_Exercise requirements_. Pick out every line with the word "objects" and copy it.

▼▼▼

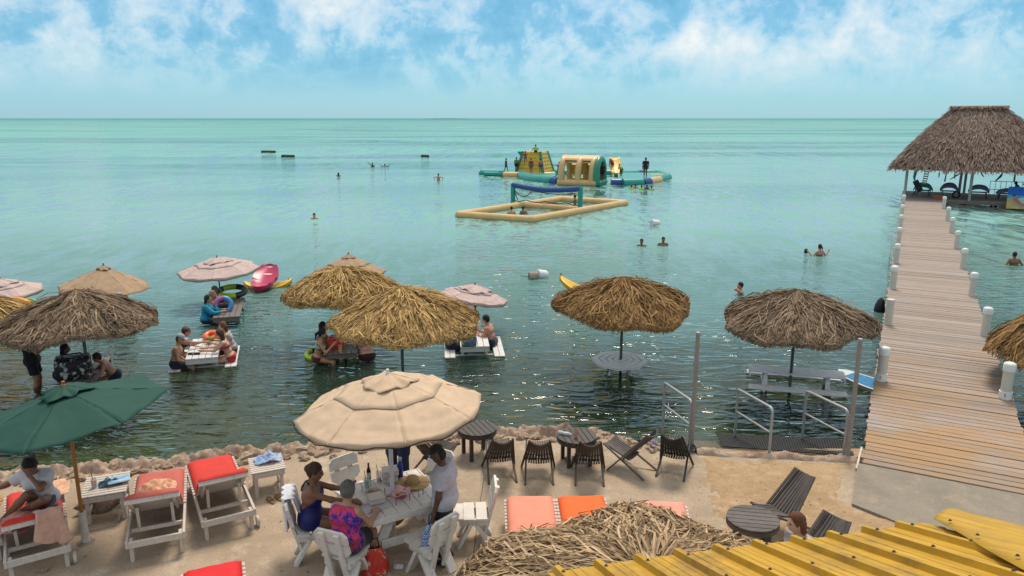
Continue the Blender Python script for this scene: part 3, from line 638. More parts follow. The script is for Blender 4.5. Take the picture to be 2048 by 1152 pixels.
# --- picnic table in the shallows; long axis +Y, base on the sea bed
def picnic_table(label, loc, rz, length, mat_, top_z=.33, dark=False, width=.78, bench=True, bdz=-.30, group='picnic tables in the shallows'):
    t = thing('picnic_table', label, 'table', loc, rz, group); nb = 5; bw = width / nb
    for i in range(nb): mb = MB(); mb.box((-width / 2 + bw * (i + .5), 0, top_z - .02 + rnd.uniform(-.002, .002)), (bw - .012, length + rnd.uniform(-.01, .01), .04), None, .005); mb.build('tabletop_plank', mat_, t)
    for sg in (-1, 1):
        y = sg * length * .32
        mb = MB(); mb.box((0, y, top_z - .075), (width * .96, .045, .07), None, .004); mb.build('top_support', mat_, t)
        if bench: mb = MB(); mb.box((0, y + .05 * sg, top_z + bdz - .06), (width + .85, .045, .10), None, .004); mb.build('cross_beam', mat_, t)
        for q in (-1, 1):
            mb = MB(); mb.bar((q * width * .28, y, top_z - .05), (q * width * .75, y, -.62), .05, .10, (0, 1, 0), .004); mb.build('leg', mat_, t)
        mb = MB(); mb.box((0, sg * (length / 2 - .03), top_z - .10), (width * .98, .03, .12), None, .004); mb.build('apron', mat_, t)
    if bench:
        for q in (-1, 1):
            for j in (0, 1): mb = MB(); mb.box((q * (width / 2 + .27 + (j - .5) * .145), 0, top_z + bdz), (.135, length, .04), None, .005); mb.build('bench_plank', mat_, t)
    return t
# --- wooden lounger: foot end towards +Y, backrest raised at -Y. returns prototype root
LW, LL = .70, 1.95
def lounger(label, loc, rz, cushion, back_deg=38, wheels='right', seat_cushion=True, group='white wooden sun loungers'):
    t = thing('sun_lounger', label, 'sun lounger', loc, rz, group); z = .34
    for q in (-1, 1): mb = MB(); mb.box((q * LW / 2, 0, z - .05), (.035, LL, .10), None, .004); mb.build('side_rail', white2, t)
    for y in (-LL / 2 + .017, LL / 2 - .017): mb = MB(); mb.box((0, y, z - .055), (LW - .037, .035, .09), None, .004); mb.build('end_rail', white2, t)
    for q in (-1, 1):
        for y in (-LL / 2 + .10, LL / 2 - .15): mb = MB(); mb.box((q * (LW / 2 - .045), y, (z - .02) / 2), (.05, .085, z - .02), None, .005); mb.build('leg', white2, t)
    for q in ((-1, 1) if wheels == 'both' else (1,) if wheels == 'right' else ()):
        mb = MB(); mb.lathe([(.0, -.02), (.075, -.02), (.08, -.012), (.08, .012), (.075, .02), (.0, .02)], 18, (q * (LW / 2 + .045), -LL / 2 + .12, .08), Matrix.Rotation(R(90), 3, 'Y')); mb.build('wheel', white2, t, smooth=40)
    mb = MB(); mb.box((0, -LL / 2 + .42, z - .07), (LW - .04, .04, .05), None, .004); mb.build('prop_rail', white2, t)
    hy = -.15; n_ = 12; sp_ = (LL / 2 - .04 - hy) / n_
    for i in range(n_): mb = MB(); mb.box((0, hy + sp_ * (i + .5), z + .010), (LW - .005 + .05, sp_ - .022, .02), None, .003); mb.build('slat', white2, t)
    br = MB(); ln = .74; ca, sa = math.cos(R(back_deg)), math.sin(R(back_deg)); bp_ = lambda x, s_, o_: Vector((x, hy - .02 - s_ * ca - o_ * sa, z + .01 + s_ * sa - o_ * ca))
    br = bpy.data.objects.new('backrest', None); C.objects.link(br); br.parent = t
    for q in (-1, 1): mb = MB(); mb.bar(bp_(q * (LW / 2 - .09), .0, .035), bp_(q * (LW / 2 - .09), ln, .035), .035, .05, (0, -sa, -ca), .003); mb.build('stile', white2, br)
    for i in range(8): mb = MB(); c = bp_(0, ln * (i + .5) / 8, 0); mb.box(c, (LW - .05, ln / 8 - .018, .02), Matrix.Rotation(R(-back_deg), 3, 'X'), .003); mb.build('slat', white2, br)
    mb = MB(); mb.box(bp_(0, ln + .015, .01), (LW - .02, .035, .075), Matrix.Rotation(R(-back_deg), 3, 'X'), .004); mb.build('head_rail', white2, br)
    for q in (-1, 1): mb = MB(); mb.bar(bp_(q * (LW / 2 - .135), ln * .72, .05), (q * (LW / 2 - .135), -LL / 2 + .42, z - .03), .03, .04, (1, 0, 0), .003); mb.build('prop', white2, br)
    if cushion is not None:
        cw, th = LW - .03, .085
        def cush(u, v, topside):
            s_ = -0.02 + u * (LL / 2 - .06 - hy + ln + .05); x = (v - .5) * cw; e = min(u, 1 - u, v * .35, (1 - v) * .35); rd = min(1, e / .035) ** .5
            o_ = (th * (.35 + .65 * rd) + .012 * mn.noise((x * 5, s_ * 3, loc[0])) + .006 * mn.noise((x * 14, s_ * 9, loc[0] + 3))) if topside else .0
            sb = ln + .03 - s_
            if sb > .06: return bp_(x, sb, -.015 - o_)
            if sb < -.06: return Vector((x, hy - sb, z + .022 + o_))
            k_ = (sb + .06) / .12; return bp_(x, .06, -.015 - o_) * k_ + Vector((x, hy + .06, z + .022 + o_)) * (1 - k_)
        mb = MB(); mb.grid(lambda u, v: cush(u, v, True), 44, 14); n0 = len(mb.v); mb.grid(lambda u, v: cush(u, 1 - v, False), 44, 14)
        for i in range(44):
            a, b = i * 15, (i + 1) * 15; mb.f.append((n0 + a + 14, n0 + b + 14, b, a)); mb.f.append((b + 14, n0 + b, n0 + a, a + 14)); mb.m += [0, 0]
        for j in range(14):
            mb.f.append((j, j + 1, n0 + 14 - j - 1, n0 + 14 - j)); a = 44 * 15; mb.f.append((a + j + 1, a + j, n0 + a + 14 - j, n0 + a + 14 - j - 1)); mb.m += [0, 0]
        mb.build('cushion', cushion, t, smooth=75)
    return t
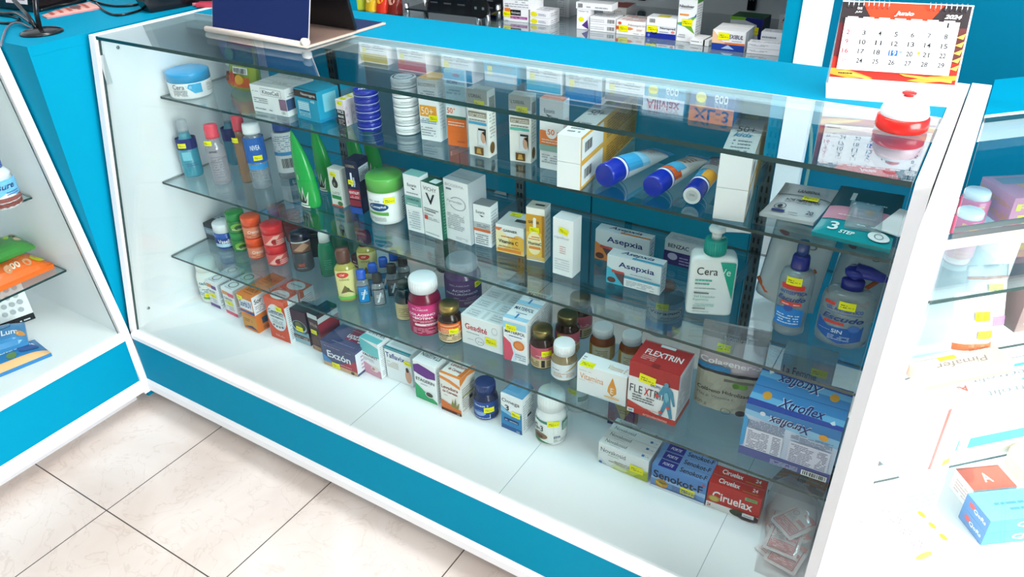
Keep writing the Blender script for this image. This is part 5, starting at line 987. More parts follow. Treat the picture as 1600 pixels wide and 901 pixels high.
k = carton('supplement_carton', 'white and blue fish oil box with gabled lid, bottom board', Z0, (784, 666), (816, 680), 613, .055, '#f0f2f3',
    {'F': [('p', [(0, 0), (1, 0), (1, .62), (.5, .5), (0, .66)], '#2f86bc'), ('r', 0, 0, 1, .12, '#1d5f9c'), ('t', 'Omega', .48, .82, .84, .13, '#2a2c30'), ('t', '3', .3, .64, .2, .15, '#26282c', 'b'), ('p', [(0, .5), (.5, .44), (1, .58), (1, .62), (.5, .5), (0, .66)], '#8cc0de'), ('r', .15, .26, .85, .34, '#1f3f74'), ('l', .2, .28, .8, .32, 1, '#c9d8e6'), ('t', '100', .82, .05, .16, .06, '#dfe8ee')],
     'R': [('l', .1, .1, .9, .9, 12, '#a9aeb3'), ('r', .4, .38, .7, .44, '#3a3c40')]}, ('F', .72, .52, .024), flap=False)
w_, d_, h_ = dims(k); mb = MB(); mb.prism([(0, h_+.0004), (w_, h_+.0004), (w_*.80, h_+.012), (w_*.2, h_+.012)][::-1], 1, .004, d_-.004, '#5f9fc6'); mb.build('gable_lid', k)
vit('supplement_bottle', 'white fish oil bottle with white cap and green label corner, bottom board', (861, 697), 48, 611, 'k#eef0ef', 'k#eff1f0',
    [('label', .05, .55, 1.0, 185, [('r', 0, 0, 1, 1, '#eceeea'), ('p', [(0, .3), (.3, .1), (.55, 0), (0, 0)], '#2f7a4a'), ('p', [(.1, .92), (.42, .86), (.42, .98), (.1, 1)], '#3f8a74'), ('t', 'G-3', .22, .62, .24, .24, '#26302c', 'b'), ('e', .26, .3, .17, .14, '#8a6a4c'), ('e', .24, .28, .1, .08, '#5a3f2c'), ('t', 'EPA', .62, .3, .14, .1, '#3a5a7c', 'b'), ('l', .55, .1, .9, .22, 2, '#9aa4a8'), ('r', .72, .55, .96, .95, '#4a8a76'), ('l', .74, .6, .94, .9, 4, '#dfe8e2')])], (8, .50, 1.0, .026), capz=.70, cr=.86, Z=Z0)
vit('supplement_bottle', 'white bottle with green label seen through glass behind the fish oil bottle', (902, 645), 34, 582, 'k#e3e9e7', 'k#dfe7e6',
    [('label', .1, .58, 1.0, 170, [('r', .5, .5, .9, .8, '#3f7f76'), ('l', .1, .1, .8, .4, 4, '#8fa4a2')])], (-30, .62, 1.0, .022), capz=.72, Z=Z0)
carton('medicine_carton', 'small purple box with yellow triangle under the vitamin box, bottom board', Z0, (949, 660), (990, 672), 614, .03, '#3c3178',
    {'F': [('p', [(.15, .86), (.95, .8), (.55, .18)], '#b9a23c'), ('t', 'MACROZIT', .52, .8, .84, .12, '#c98a3c', 'b'), ('l', .42, .45, .7, .6, 2, '#6a5a2c'), ('r', 0, 0, 1, .1, '#232a70')], 'R': [('r', 0, 0, 1, 1, '#8f8a70')]})
NV = {'F': [('t', 'Novakosid', .30, .72, .5, .2, '#4a4e52'), ('l', .2, .54, .42, .6, 1, '#7a9a4c'), ('p', [(.28, .0), (1, 0), (1, .5), (.7, .3)], '#c9cf5a'), ('p', [(.7, .02), (1, 0), (1, .46)], '#a8b42c'), ('l', .22, .28, .8, .42, 2, '#9a8a4c'), ('r', .03, .04, .09, .14, '#2f78b4'), ('l', .1, .06, .18, .11, 1, '#4a8ab8'), ('e', .45, .14, .16, .1, '#dfe6a8'), ('o', .3, .4, .3, .3, '#d8dcd8', .03)],
      'T': [('t', 'Novakosid', .30, .62, .42, .45, '#4a4e52'), ('l', .2, .18, .44, .28, 1, '#8a8f92'), ('r', .82, .3, .87, .6, '#2f78b4'), ('l', .88, .38, .97, .52, 1, '#4a8ab8')]}
k = carton('medicine_carton', 'frontmost grey-white box with lime green corner, bottom board', Z0, (934, 721), (1011, 753), 690, .022, '#eceeed', NV, ('F', .78, .40, .03))
d_ = dims(k)[1]+.0006
row(k, ['second slim grey-white box back, lime corner row on bottom board', 'third slim grey-white box back, lime corner row on bottom board', 'rearmost slim grey-white box of the lime corner row on bottom board'], (0, d_, 0), 'slim grey-white boxes in a row')
SE = {'F': [('r', 0, .48, 1, 1, '#4f86c8'), ('p', [(0, .48), (1, .48), (1, .3), (.5, .36), (0, .4)], '#9fc0e4'), ('t', 'Senokot-F', .49, .62, .9, .34, '#1b2038', 'b'), ('e', .2, .26, .12, .2, '#c98a3c'), ('p', [(.1, .34), (.22, .44), (.34, .34), (.22, .22)], '#a8862c'), ('p', [(.1, .34), (.22, .22), (.22, .12), (.1, .24)], '#d8b83c'), ('r', .16, .3, .3, .33, '#2f5f3a'), ('l', .4, .16, .85, .4, 4, '#5a6c98'), ('e', .94, .88, .03, .04, '#d8402c'), ('r', 0, 0, 1, .1, '#dfe6f0')],
      'T': [('r', .1, .05, .42, .95, '#232a8c'), ('t', 'FORTE', .26, .5, .2, .34, '#d6dcf0', 'bi'), ('t', 'Senokot-F', .72, .5, .48, .55, '#1b2038', 'b')]}
k = carton('medicine_carton', 'frontmost blue and white box of the blue three-deep row, bottom board', Z0, (1016, 757), (1100, 789), 724, .024, '#6a98d0', SE, ('F', .68, .30, .03))
row(k, ['middle box of the blue three-deep row, bottom board', 'rearmost box of the blue three-deep row, bottom board'], (0, dims(k)[1]+.0006, 0), 'blue boxes in a row')
CI = {'F': [('r', 0, 0, 1, .25, '#e9e7e4'), ('t', 'Ciruelax', .48, .56, .76, .32, '#f4ece8', 'b'), ('e', .14, .42, .11, .12, '#a88a34'), ('e', .14, .42, .085, .09, '#c9ae54'), ('t', '24', .06, .14, .07, .12, '#c8322c', 'b'), ('l', .03, .05, .2, .07, 1, '#c8716a'), ('r', .70, .78, .93, .9, '#7fa86a'), ('t', '35 mg', .815, .84, .16, .07, '#2f5f3a', 'b'), ('e', .62, .18, .16, .13, '#2f3f24'), ('e', .78, .12, .18, .12, '#241a26'), ('e', .92, .16, .1, .12, '#2b2230'), ('r', .7, .14, .92, .28, '#e4e5e6'), ('l', .73, .18, .88, .24, 1, '#5a5d62'), ('l', .7, .01, .95, .06, 1, '#8a8688')],
      'T': [('t', 'Ciruelax', .36, .5, .4, .5, '#f4ece8', 'b'), ('t', '24', .84, .6, .1, .36, '#f4ece8', 'b'), ('r', .62, .15, .92, .25, '#b8702c')], 'R': [('l', .2, .1, .8, .9, 5, '#d87a70')]}
k = carton('laxative_carton', 'front red and white plum box, right of the blue row on bottom board', Z0, (1102, 790), (1183, 819), 752, .026, '#c22420', CI, None)
row(k, ['rear red and white plum box, right of the blue row on bottom board'], (.0, .0268, 0), 'red plum boxes')
flat('gauze_packet', 'orange striped clear packet on the bottom board beneath the sky blue box', ((1204, 752), (1284, 779), (1316, 734), (1245, 712)), Z0, .012, 'f#d8cfc4', [('r', .02, .15, .42, .85, '#d07f45'), ('r', .58, .15, .98, .85, '#c96f35'), ('l', 0, .1, 1, .9, 7, '#b3a494')], 0, 'packet')
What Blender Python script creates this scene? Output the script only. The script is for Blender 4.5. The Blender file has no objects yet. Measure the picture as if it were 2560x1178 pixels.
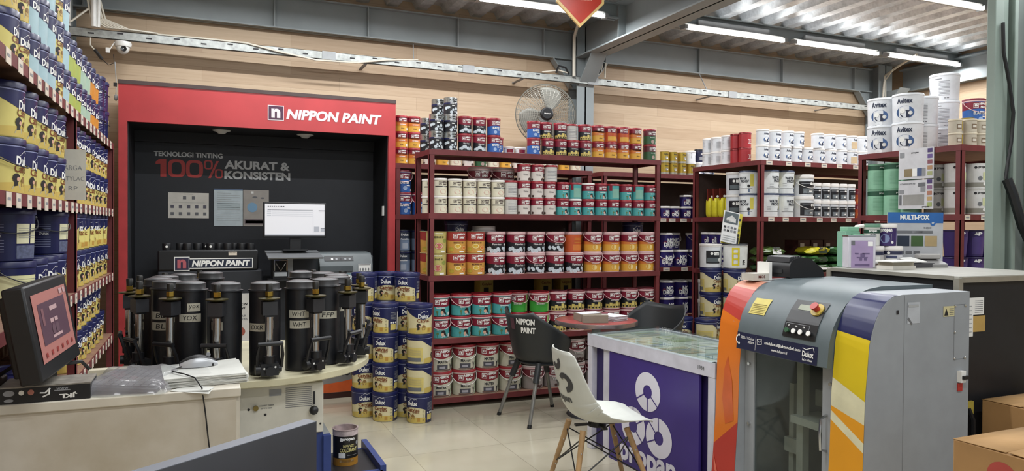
import bpy, math, random
from mathutils import Vector, Matrix
random.seed(11)
D = bpy.data; SC = bpy.context.scene; COL = SC.collection
R = math.radians
# ---------------------------------------------------------------- camera, world, exposure
F_PX, EYE = 1810.0, 1.48
_y, _p, _r = R(23.18), R(-.75), R(.37)
_f = Vector((math.sin(_y)*math.cos(_p), math.cos(_y)*math.cos(_p), math.sin(_p)))
_r0 = Vector((math.cos(_y), -math.sin(_y), 0)); _u0 = _r0.cross(_f)
_rt = _r0*math.cos(_r) + _u0*math.sin(_r); _up = -_r0*math.sin(_r) + _u0*math.cos(_r)
cd = D.cameras.new('camera'); cam = D.objects.new('camera', cd); COL.objects.link(cam)
cd.sensor_width = 36; cd.lens = F_PX/2560*36; cd.clip_start = .05
mw = Matrix((_rt, _up, -_f)).transposed().to_4x4(); mw.translation = (0, 0, EYE)
cam.matrix_world = mw; SC.camera = cam
SC.view_settings.view_transform = 'Standard'; SC.view_settings.look = 'None'
SC.view_settings.exposure = -0.08; SC.view_settings.gamma = 1
SC.view_settings.use_curve_mapping = False
SC.cycles.use_denoising = True
w = D.worlds.new('shop_front_daylight'); SC.world = w; w.use_nodes = True
w.node_tree.nodes['Background'].inputs[0].default_value = (.86, .93, 1, 1)
w.node_tree.nodes['Background'].inputs[1].default_value = .55
TUBE_W = 26.0
def tube_lamp(x0, x1, y, z):
    l = D.lights.new('tube_glow', 'AREA'); l.shape = 'RECTANGLE'; l.size = x1-x0; l.size_y = .035
    l.energy = TUBE_W*(x1-x0)/1.2; l.color = (.97, .985, 1)
    o = D.objects.new('tube_glow', l); o.location = ((x0+x1)/2, y, z); COL.objects.link(o)
TUBES = [(2.19, 3.5, 5.93), (.85, 2.12, 5.93), (-.5, .78, 5.93), (4.37, 5.68, 5.93), (5.78, 7.06, 5.93), (7.16, 8.42, 5.93),
         (5.25, 6.46, 4.33), (3.95, 5.18, 4.33), (6.55, 7.8, 4.33), (.0, 1.25, 4.33), (1.35, 2.6, 4.33),
         (.0, 1.25, 2.4), (1.35, 2.6, 2.4), (4.2, 5.45, 2.4), (5.6, 6.85, 2.4), (.0, 1.25, .4), (1.35, 2.6, .4), (4.2, 5.45, .4), (1.35, 2.6, -1.6), (-.1, 1.15, -1.6)]
for a, b, y in TUBES: tube_lamp(a, b, y, 3.43)
# ---------------------------------------------------------------- materials
def lin(h):
    h = h.lstrip('#'); o = []
    for i in (0, 2, 4):
        c = int(h[i:i+2], 16)/255
        o.append(c/12.92 if c <= .04045 else ((c+.055)/1.055)**2.4)
    return (*o, 1)
_mc = {}
def mat(h, rough=.5, metal=0., noise=.06, emis=0, scale=12, spec=.5):
    k = (h, rough, metal, noise, emis, scale, spec)
    if k in _mc: return _mc[k]
    m = D.materials.new('paint_'+h.strip('#')); m.use_nodes = True; nt = m.node_tree
    b = nt.nodes['Principled BSDF']; b.inputs['Roughness'].default_value = rough; b.inputs['Metallic'].default_value = metal
    b.inputs['Specular IOR Level'].default_value = spec
    c = lin(h); b.inputs['Base Color'].default_value = c
    if noise:
        tc = nt.nodes.new('ShaderNodeTexCoord'); n = nt.nodes.new('ShaderNodeTexNoise'); n.inputs['Scale'].default_value = scale
        n.inputs['Detail'].default_value = 4
        cr = nt.nodes.new('ShaderNodeValToRGB')
        cr.color_ramp.elements[0].position = .3; cr.color_ramp.elements[1].position = .7
        cr.color_ramp.elements[0].color = tuple(x*(1-noise*2) for x in c[:3])+(1,)
        cr.color_ramp.elements[1].color = tuple(min(1, x*(1+noise)) for x in c[:3])+(1,)
        nt.links.new(tc.outputs['Object'], n.inputs['Vector']); nt.links.new(n.outputs['Fac'], cr.inputs['Fac'])
        nt.links.new(cr.outputs['Color'], b.inputs['Base Color'])
    if emis:
        b.inputs['Emission Color'].default_value = c; b.inputs['Emission Strength'].default_value = emis
        m.cycles.emission_sampling = 'NONE'
    _mc[k] = m; return m
def clear_mat(name, tint, alpha, rough=.05, ior=.5):
    m = D.materials.new(name); m.use_nodes = True; nt = m.node_tree; nt.nodes.clear()
    o = nt.nodes.new('ShaderNodeOutputMaterial'); mx = nt.nodes.new('ShaderNodeMixShader'); mx2 = nt.nodes.new('ShaderNodeMixShader')
    t = nt.nodes.new('ShaderNodeBsdfTransparent'); t.inputs[0].default_value = lin('#f4f8f6')
    d = nt.nodes.new('ShaderNodeBsdfDiffuse'); d.inputs[0].default_value = lin(tint)
    g = nt.nodes.new('ShaderNodeBsdfGlossy'); g.inputs['Roughness'].default_value = rough
    lw = nt.nodes.new('ShaderNodeLayerWeight'); lw.inputs[0].default_value = .5; pw = nt.nodes.new('ShaderNodeMath'); pw.operation = 'POWER'; pw.inputs[1].default_value = 4; nt.links.new(lw.outputs['Facing'], pw.inputs[0]); fr = nt.nodes.new('ShaderNodeMath'); fr.operation = 'MULTIPLY_ADD'; fr.inputs[1].default_value = ior; fr.inputs[2].default_value = .03; nt.links.new(pw.outputs[0], fr.inputs[0])
    mx.inputs[0].default_value = alpha
    nt.links.new(t.outputs[0], mx.inputs[1]); nt.links.new(d.outputs[0], mx.inputs[2])
    nt.links.new(fr.outputs[0], mx2.inputs[0]); nt.links.new(mx.outputs[0], mx2.inputs[1]); nt.links.new(g.outputs[0], mx2.inputs[2])
    nt.links.new(mx2.outputs[0], o.inputs[0]); return m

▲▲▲

_Final answer_.
    br = bpy.data.objects.new('backrest', None); C.objects.link(br); br.parent = t
What Blender Python script creates this scene? Output the script only. The script is for Blender 4.5. The Blender file has no objects yet. Measure the picture as if it were 2560x1178 pixels.
cd = D.cameras.new('camera'); cam = D.objects.new('camera', cd); COL.objects.link(cam)
    o = D.objects.new('tube_glow', l); o.location = ((x0+x1)/2, y, z); COL.objects.link(o)